この関数の中でif (nr_subheaders == 1) のif文でどっちのほうのリークするパターンになるかが変わる訳です。 それはちょっと置いておいて、__register_sysctl_paths()に至る流れはsysctl_init() -> register_sysctl_table() -> __register_sysctl_paths()です。実際のコードはこのようになってます。これをコードで見てみるこういう感じです。
kernel/sysctl.c

int __init sysctl_init(void)
{
        register_sysctl_table(sysctl_base_table);
        return 0;
}


fs/proc/proc_sysctl.c
struct ctl_table_header *register_sysctl_table(struct ctl_table *table)
{
        static const struct ctl_path null_path[] = { {} };

        return register_sysctl_paths(null_path, table);
}

struct ctl_table_header *register_sysctl_paths(const struct ctl_path *path,
                                                struct ctl_table *table)
{
        return __register_sysctl_paths(&sysctl_table_root.default_set,
                                        path, table);
}

ここで気づくのはsysctl_init()以降の関数の戻り値はstruct ctl_table_header *なんだけど誰も受け取ってないよねっとこです。
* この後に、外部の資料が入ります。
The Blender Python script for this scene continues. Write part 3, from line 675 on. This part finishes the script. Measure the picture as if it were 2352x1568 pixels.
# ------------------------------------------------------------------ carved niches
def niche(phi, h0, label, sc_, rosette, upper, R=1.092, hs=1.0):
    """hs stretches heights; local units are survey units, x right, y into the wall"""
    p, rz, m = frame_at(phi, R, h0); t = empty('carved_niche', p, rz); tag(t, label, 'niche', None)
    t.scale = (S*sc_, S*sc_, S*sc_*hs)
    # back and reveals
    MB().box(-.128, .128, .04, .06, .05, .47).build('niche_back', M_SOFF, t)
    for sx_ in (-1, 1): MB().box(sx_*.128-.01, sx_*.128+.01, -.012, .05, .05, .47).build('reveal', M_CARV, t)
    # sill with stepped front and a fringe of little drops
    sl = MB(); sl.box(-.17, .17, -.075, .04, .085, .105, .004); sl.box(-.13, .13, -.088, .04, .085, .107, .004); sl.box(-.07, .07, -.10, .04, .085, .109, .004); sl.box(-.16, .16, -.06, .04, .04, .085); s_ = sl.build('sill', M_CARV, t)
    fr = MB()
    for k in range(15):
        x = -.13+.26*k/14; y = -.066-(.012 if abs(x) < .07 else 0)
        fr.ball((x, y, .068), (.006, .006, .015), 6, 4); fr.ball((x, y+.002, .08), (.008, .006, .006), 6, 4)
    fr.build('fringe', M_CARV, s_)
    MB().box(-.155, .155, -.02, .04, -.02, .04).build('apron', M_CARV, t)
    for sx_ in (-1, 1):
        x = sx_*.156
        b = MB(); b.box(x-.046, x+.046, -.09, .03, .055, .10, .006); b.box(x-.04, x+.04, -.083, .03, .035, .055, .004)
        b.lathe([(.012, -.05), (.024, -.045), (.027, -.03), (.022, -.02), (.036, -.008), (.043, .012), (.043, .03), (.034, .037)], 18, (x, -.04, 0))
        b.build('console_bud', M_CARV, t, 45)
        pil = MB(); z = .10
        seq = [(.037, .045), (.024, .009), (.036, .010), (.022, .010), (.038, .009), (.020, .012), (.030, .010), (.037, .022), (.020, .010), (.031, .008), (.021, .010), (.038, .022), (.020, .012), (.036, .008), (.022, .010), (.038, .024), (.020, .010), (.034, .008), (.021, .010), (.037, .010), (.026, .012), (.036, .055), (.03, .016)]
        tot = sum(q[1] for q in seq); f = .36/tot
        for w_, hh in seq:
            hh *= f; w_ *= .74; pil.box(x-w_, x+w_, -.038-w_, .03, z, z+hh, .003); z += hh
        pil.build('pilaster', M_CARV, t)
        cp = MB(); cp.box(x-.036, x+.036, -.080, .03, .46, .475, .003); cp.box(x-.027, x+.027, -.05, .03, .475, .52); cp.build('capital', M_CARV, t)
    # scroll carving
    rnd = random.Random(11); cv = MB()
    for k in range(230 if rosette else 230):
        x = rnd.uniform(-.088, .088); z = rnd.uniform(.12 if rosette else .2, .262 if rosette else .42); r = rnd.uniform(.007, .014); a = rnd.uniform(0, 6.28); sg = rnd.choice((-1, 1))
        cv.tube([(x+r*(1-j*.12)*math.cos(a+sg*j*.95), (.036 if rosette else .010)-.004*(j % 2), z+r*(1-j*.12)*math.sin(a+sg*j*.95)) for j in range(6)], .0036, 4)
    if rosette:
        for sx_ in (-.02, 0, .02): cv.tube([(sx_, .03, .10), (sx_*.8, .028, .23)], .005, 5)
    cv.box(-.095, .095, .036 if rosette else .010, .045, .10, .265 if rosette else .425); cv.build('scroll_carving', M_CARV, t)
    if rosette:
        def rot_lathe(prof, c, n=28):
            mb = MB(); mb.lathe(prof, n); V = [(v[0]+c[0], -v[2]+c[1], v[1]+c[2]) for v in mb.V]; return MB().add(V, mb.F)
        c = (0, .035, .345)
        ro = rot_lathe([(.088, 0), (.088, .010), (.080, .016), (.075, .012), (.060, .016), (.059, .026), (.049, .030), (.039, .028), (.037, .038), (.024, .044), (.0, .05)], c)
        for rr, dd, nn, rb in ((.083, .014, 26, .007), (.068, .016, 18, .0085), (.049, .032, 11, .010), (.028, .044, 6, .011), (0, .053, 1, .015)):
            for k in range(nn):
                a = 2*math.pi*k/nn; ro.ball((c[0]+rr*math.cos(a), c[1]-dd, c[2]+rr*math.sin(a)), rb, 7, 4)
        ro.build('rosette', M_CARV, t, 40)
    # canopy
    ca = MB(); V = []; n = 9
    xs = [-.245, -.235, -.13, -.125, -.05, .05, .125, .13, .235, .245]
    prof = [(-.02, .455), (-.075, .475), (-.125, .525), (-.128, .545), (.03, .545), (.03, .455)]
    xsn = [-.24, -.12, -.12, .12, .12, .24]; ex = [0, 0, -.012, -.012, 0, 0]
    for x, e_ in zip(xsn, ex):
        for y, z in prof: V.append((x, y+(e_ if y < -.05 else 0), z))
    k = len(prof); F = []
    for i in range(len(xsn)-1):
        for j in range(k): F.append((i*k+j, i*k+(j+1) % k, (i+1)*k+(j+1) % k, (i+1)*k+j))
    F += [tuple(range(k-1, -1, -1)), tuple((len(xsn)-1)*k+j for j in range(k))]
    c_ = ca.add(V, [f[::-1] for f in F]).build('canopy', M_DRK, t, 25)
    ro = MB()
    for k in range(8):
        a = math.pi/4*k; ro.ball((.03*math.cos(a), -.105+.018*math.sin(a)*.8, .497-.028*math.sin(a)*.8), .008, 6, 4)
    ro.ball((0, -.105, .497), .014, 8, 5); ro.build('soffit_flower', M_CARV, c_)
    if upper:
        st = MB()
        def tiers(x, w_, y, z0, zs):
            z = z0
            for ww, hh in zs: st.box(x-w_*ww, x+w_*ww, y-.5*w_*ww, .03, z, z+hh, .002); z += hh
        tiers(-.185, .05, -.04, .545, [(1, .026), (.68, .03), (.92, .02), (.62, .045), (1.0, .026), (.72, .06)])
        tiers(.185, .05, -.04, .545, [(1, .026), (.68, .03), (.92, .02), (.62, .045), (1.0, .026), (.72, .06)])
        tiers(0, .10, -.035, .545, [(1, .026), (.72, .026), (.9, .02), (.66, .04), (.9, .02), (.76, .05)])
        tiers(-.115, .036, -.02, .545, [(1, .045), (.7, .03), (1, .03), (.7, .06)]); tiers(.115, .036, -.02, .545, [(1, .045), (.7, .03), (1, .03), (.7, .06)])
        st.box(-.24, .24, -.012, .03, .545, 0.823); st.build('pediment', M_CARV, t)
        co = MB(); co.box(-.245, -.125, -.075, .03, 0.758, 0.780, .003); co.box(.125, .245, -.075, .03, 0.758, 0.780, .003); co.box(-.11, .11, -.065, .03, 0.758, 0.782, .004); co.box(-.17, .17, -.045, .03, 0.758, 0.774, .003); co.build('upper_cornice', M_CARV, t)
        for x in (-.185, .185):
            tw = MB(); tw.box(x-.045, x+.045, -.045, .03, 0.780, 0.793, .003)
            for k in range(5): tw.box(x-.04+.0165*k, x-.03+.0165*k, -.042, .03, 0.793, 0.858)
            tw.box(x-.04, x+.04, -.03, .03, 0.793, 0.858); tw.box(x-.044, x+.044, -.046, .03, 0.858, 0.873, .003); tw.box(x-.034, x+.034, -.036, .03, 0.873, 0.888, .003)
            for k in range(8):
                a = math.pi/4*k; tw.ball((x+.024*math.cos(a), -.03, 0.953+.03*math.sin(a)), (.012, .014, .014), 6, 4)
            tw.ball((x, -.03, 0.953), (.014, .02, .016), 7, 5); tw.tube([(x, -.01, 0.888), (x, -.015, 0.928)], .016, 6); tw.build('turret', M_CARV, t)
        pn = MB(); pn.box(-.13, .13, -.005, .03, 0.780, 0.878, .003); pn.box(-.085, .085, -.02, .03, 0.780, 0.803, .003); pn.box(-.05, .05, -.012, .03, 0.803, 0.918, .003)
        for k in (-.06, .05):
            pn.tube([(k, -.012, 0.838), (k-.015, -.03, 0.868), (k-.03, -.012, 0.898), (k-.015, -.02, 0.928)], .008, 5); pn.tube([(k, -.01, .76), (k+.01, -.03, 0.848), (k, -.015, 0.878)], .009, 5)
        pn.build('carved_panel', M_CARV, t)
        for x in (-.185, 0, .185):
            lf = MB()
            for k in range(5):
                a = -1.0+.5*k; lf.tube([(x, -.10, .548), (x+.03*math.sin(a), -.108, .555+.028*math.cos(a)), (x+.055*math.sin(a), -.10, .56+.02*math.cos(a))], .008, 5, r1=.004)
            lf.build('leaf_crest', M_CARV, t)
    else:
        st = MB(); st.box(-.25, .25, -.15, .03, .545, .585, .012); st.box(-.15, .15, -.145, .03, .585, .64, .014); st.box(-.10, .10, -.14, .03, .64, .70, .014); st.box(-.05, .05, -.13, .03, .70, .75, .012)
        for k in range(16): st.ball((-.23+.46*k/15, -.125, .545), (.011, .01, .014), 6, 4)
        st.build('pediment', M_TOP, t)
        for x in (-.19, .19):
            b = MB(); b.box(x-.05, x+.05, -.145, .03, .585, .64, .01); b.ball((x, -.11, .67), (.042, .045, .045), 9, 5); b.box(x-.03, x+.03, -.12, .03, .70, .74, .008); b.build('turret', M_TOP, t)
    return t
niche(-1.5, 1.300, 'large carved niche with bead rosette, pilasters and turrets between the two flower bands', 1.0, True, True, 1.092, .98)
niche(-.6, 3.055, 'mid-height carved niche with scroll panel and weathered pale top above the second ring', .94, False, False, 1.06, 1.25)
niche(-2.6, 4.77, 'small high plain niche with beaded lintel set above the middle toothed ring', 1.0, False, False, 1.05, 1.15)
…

__register_sysctl_paths()が戻すのはheaderって変数でこれはkzalloc()でメモリを確保するか、__register_sysctl_table()の戻り値でこちらもkzallocでメモリが確保された変数です。

if (nr_subheaders == 1) {
		header = __register_sysctl_table(set, new_path, table);
		if (header)
			header->ctl_table_arg = ctl_table_arg;
	} else {
		header = kzalloc(sizeof(*header) +
				 sizeof(*subheaders)*nr_subheaders, GFP_KERNEL);

__register_sysctl_paths()の処理を見てるとheaderがkfree()で解放されるのは何かエラーがあった場合だけなので、エラー無しで終了する場合はheaderの所有者がいなくなってkmemleakがレポートしてくるのだろうなというのが、今のとこ解った部分。 unregister_sysctl_table()で解放できるようにするのが正解かなー?